Мы, конечно, вовсе не склонны заподозривать Бахтина, показавшего в своей книге достаточную тонкость суждения, будто он предполагает, что все вообще драмы (трагедии, комедии ит. д.) представляют собою непременно «пьесы с тезисом». Вопрос о драмах, доказывающих некоторый тезис, и о свободной драме, представляющей собою просто повышенный, крепко скованный кусок жизни, — вопрос давний, и углубляться в него сейчас мы намерения не имеем. Но нам кажется странным, что Бахтин, утверждая невозможность полифонии в драме, забывает о величайшем представителе драматургического искусства — о Шекспире. Конечно, на самом деле Бахтин забыть его не мог, и, конечно, повторяем, Бахтин вовсе не думает, чтобы всякая драма была «тенденциозной». Он полагает только, что так как всякая драма представляет собой весьма стройное и закономерно развивающееся целое, то тут допустить «полноценность голосов» было бы уж крайне нерасчетливо и совершенно невозможно для автора. По крайней мере, так объясняю я себе решительное заявление Бахтина относительно необходимо царящего в каждой драме монизма.
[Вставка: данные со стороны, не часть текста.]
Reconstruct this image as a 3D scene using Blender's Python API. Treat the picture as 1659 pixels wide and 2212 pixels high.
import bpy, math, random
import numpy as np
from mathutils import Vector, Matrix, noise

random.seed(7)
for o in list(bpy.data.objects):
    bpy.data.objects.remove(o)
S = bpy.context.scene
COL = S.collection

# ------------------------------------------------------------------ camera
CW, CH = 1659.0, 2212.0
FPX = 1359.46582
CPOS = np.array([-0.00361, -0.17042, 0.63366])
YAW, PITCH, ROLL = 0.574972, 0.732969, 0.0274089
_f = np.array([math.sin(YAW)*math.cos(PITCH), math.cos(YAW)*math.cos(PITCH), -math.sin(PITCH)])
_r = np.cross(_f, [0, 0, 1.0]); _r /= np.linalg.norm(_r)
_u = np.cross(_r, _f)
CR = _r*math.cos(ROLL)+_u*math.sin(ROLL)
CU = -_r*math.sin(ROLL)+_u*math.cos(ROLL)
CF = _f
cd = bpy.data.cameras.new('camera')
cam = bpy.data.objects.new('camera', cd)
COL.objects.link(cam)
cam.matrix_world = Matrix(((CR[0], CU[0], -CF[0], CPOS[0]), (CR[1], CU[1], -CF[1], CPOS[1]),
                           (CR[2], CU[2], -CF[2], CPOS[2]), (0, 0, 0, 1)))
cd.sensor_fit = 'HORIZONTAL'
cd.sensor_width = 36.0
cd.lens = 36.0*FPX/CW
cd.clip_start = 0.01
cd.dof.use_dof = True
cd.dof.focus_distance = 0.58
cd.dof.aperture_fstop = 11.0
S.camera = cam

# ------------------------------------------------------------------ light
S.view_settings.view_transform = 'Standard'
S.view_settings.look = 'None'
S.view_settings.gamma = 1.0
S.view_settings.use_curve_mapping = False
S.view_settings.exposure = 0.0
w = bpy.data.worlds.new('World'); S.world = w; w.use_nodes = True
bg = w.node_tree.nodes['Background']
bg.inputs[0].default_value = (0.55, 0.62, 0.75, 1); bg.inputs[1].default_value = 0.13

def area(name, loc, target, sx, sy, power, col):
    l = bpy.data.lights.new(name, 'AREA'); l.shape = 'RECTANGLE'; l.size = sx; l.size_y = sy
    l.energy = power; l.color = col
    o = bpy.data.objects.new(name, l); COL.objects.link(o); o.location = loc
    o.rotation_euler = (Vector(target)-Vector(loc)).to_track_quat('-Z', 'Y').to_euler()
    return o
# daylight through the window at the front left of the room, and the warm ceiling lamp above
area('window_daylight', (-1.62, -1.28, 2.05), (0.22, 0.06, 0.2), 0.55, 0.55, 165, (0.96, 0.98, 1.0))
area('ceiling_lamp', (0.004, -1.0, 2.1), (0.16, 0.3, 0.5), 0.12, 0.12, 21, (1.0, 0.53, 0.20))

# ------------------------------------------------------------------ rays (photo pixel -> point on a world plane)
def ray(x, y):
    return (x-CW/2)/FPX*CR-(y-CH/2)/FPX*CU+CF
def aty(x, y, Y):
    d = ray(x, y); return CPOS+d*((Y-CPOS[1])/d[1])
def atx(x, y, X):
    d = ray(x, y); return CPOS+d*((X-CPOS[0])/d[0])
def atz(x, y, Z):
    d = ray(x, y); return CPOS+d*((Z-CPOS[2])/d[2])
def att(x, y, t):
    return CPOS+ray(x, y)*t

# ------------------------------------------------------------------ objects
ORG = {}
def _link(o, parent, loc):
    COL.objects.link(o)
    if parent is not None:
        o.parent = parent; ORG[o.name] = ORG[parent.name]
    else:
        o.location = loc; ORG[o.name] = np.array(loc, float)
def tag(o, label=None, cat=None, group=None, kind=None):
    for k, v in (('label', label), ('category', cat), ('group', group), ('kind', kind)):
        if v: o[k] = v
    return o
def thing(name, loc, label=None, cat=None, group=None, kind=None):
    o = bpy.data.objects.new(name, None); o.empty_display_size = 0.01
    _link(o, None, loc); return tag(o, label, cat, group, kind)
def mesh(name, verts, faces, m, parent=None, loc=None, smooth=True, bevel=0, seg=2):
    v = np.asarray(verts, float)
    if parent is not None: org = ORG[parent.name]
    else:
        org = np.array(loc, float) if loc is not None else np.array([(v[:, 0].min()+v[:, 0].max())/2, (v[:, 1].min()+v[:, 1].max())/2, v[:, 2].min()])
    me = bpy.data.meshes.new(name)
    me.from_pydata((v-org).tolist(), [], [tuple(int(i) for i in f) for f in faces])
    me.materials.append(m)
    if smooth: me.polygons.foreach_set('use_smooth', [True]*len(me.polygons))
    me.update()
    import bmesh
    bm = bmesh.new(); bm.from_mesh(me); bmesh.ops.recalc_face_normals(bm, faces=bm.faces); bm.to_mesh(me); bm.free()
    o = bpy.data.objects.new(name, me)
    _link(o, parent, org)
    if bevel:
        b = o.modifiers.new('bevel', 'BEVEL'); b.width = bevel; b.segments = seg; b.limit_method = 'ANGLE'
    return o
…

Я позволю себе радикально не согласиться с Бахтиным, и именно прежде всего на примере Шекспира.
Разве не характерно, что относительно Шекспира в течение чрезвычайно долгого времени констатировалось полное отсутствие каких бы то ни было руководящих идей или норм в его произведениях? Шекспир в своих драмах — автор необычайно «безличный», почти никогда нельзя ничего сказать о его тенденциях. Мало того, он, по-видимому, в огромном большинстве своих произведений до такой степени чужд какой бы то ни было тенденции, что невольно напрашивается мысль о его внутреннем, осознанном или бессознательном, могучем отвращении к такой тенденциозности. Шекспир словно бы кричит каждым своим произведением, что жизнь сама по себе грандиозна и великолепна, несмотря на то что она преисполнена скорбей и катастроф, и что всякое суждение об этой жизни представляется жалким и односторонним, не улавливает всего ее разнообразия, всей ее ослепительной иррациональности.